*What is asked*: Repeat the line that contains "Write the bpy", the line that contains "scene.camera = cam", and all lines between them, exactly and with no other lines.

*Material to process*:
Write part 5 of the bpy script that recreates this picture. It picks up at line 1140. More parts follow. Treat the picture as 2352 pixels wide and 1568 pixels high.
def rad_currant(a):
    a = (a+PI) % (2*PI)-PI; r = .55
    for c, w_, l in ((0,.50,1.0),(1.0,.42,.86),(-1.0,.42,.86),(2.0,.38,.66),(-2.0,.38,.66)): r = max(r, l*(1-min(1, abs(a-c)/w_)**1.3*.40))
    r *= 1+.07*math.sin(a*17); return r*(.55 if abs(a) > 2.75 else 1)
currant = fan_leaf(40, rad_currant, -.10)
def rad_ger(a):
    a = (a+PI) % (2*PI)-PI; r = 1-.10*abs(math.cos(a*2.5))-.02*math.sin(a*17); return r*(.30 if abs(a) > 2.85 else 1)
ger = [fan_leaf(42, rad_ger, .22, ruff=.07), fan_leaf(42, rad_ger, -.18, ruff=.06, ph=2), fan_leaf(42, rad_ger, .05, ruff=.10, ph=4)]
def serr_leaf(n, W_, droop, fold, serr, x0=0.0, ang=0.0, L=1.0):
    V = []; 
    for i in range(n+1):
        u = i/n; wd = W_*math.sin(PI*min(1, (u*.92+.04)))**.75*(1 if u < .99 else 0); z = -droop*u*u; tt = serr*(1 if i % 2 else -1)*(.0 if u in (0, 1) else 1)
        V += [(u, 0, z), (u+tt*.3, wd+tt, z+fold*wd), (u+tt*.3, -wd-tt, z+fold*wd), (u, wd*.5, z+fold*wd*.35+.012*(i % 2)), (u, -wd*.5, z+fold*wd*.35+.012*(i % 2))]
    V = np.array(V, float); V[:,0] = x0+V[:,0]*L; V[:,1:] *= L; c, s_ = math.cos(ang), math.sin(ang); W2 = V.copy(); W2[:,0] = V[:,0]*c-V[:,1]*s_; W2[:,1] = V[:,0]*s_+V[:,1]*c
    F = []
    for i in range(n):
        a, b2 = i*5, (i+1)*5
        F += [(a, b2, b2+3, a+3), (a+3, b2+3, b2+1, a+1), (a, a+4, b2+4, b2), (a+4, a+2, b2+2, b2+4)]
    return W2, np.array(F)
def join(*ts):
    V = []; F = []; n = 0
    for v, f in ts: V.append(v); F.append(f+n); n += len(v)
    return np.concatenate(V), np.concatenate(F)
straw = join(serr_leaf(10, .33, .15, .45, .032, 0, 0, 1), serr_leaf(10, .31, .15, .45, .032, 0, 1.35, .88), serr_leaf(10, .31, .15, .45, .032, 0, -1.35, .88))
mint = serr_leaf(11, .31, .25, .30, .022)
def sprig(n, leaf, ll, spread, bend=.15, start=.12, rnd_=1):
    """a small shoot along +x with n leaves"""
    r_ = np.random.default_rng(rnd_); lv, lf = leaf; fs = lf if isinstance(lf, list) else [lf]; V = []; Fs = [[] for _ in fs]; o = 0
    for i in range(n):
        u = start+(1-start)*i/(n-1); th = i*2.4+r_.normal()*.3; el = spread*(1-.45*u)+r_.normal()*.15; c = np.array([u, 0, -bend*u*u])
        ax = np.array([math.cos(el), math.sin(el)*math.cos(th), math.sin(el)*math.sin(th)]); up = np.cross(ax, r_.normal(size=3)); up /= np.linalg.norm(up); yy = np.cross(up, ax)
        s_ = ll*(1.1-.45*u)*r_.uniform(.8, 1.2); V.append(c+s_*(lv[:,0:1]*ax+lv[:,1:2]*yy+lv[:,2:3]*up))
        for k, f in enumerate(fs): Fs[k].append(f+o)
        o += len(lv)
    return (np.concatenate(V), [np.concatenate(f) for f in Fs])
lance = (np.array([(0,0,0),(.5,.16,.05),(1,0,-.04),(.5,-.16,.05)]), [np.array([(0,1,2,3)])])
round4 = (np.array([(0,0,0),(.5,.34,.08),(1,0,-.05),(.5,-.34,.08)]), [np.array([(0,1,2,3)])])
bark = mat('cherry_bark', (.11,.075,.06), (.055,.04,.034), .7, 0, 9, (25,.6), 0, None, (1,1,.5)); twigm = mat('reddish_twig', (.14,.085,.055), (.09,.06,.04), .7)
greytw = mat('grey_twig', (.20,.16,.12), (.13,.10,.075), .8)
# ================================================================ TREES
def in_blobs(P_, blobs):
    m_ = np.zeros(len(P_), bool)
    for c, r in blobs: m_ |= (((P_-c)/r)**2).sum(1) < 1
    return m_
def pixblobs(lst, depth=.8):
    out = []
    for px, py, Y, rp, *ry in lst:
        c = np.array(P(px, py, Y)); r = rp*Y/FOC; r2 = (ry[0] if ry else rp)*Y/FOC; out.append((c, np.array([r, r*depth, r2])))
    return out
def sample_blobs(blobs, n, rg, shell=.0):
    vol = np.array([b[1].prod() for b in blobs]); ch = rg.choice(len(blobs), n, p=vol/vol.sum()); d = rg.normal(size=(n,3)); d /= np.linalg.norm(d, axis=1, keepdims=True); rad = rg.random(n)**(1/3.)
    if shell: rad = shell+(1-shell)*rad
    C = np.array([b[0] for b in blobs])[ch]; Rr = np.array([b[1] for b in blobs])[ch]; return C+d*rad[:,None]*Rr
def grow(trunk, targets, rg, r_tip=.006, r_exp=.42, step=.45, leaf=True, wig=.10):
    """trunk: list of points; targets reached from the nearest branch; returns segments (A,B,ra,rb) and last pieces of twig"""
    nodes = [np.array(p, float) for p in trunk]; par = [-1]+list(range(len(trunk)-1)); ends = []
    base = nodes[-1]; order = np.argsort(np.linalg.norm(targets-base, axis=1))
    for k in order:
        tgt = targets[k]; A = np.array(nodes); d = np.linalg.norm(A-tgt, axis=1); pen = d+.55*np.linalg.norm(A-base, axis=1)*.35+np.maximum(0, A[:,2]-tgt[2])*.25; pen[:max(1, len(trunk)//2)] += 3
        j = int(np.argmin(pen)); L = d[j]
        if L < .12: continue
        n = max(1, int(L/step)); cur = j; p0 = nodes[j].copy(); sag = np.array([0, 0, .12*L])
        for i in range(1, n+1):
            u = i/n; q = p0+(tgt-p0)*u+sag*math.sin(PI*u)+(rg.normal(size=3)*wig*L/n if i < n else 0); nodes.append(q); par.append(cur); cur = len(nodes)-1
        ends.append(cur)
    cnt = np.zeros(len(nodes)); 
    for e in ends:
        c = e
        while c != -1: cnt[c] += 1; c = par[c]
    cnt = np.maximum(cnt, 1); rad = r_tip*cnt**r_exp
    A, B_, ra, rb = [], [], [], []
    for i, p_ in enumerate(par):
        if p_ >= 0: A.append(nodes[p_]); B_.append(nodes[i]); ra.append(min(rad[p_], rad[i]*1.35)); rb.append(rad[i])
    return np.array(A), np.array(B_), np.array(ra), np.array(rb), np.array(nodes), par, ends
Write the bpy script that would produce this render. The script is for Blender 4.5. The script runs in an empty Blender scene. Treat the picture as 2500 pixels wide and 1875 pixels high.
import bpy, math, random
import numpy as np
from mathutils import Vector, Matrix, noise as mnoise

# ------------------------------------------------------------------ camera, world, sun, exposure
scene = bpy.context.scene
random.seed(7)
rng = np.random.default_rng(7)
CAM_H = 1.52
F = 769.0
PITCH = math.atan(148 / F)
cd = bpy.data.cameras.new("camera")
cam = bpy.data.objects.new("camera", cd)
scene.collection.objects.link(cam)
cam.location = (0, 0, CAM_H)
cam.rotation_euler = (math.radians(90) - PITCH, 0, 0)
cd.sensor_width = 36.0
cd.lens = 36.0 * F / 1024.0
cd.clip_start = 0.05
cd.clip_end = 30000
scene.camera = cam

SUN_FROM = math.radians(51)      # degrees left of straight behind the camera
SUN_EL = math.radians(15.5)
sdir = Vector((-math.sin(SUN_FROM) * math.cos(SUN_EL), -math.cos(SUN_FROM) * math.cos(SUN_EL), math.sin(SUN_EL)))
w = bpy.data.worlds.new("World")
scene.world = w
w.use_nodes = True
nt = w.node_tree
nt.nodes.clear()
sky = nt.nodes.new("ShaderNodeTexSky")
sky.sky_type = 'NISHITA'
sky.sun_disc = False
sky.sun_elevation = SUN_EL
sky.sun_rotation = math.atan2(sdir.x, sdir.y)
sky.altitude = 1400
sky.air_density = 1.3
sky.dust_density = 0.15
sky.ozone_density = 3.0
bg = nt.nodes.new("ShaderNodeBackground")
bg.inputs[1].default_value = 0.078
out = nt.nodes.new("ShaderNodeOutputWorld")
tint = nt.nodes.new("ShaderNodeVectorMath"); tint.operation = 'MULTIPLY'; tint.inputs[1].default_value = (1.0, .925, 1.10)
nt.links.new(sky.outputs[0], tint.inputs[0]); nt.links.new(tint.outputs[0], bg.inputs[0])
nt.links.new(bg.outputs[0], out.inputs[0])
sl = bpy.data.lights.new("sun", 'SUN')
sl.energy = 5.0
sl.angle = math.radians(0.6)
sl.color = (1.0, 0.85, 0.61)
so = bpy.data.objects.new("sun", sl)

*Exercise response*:
Write the bpy script that would produce this render. The script is for Blender 4.5. The script runs in an empty Blender scene. Treat the picture as 2500 pixels wide and 1875 pixels high.
import bpy, math, random
import numpy as np
from mathutils import Vector, Matrix, noise as mnoise

# ------------------------------------------------------------------ camera, world, sun, exposure
scene = bpy.context.scene
random.seed(7)
rng = np.random.default_rng(7)
CAM_H = 1.52
F = 769.0
PITCH = math.atan(148 / F)
cd = bpy.data.cameras.new("camera")
cam = bpy.data.objects.new("camera", cd)
scene.collection.objects.link(cam)
cam.location = (0, 0, CAM_H)
cam.rotation_euler = (math.radians(90) - PITCH, 0, 0)
cd.sensor_width = 36.0
cd.lens = 36.0 * F / 1024.0
cd.clip_start = 0.05
cd.clip_end = 30000
scene.camera = cam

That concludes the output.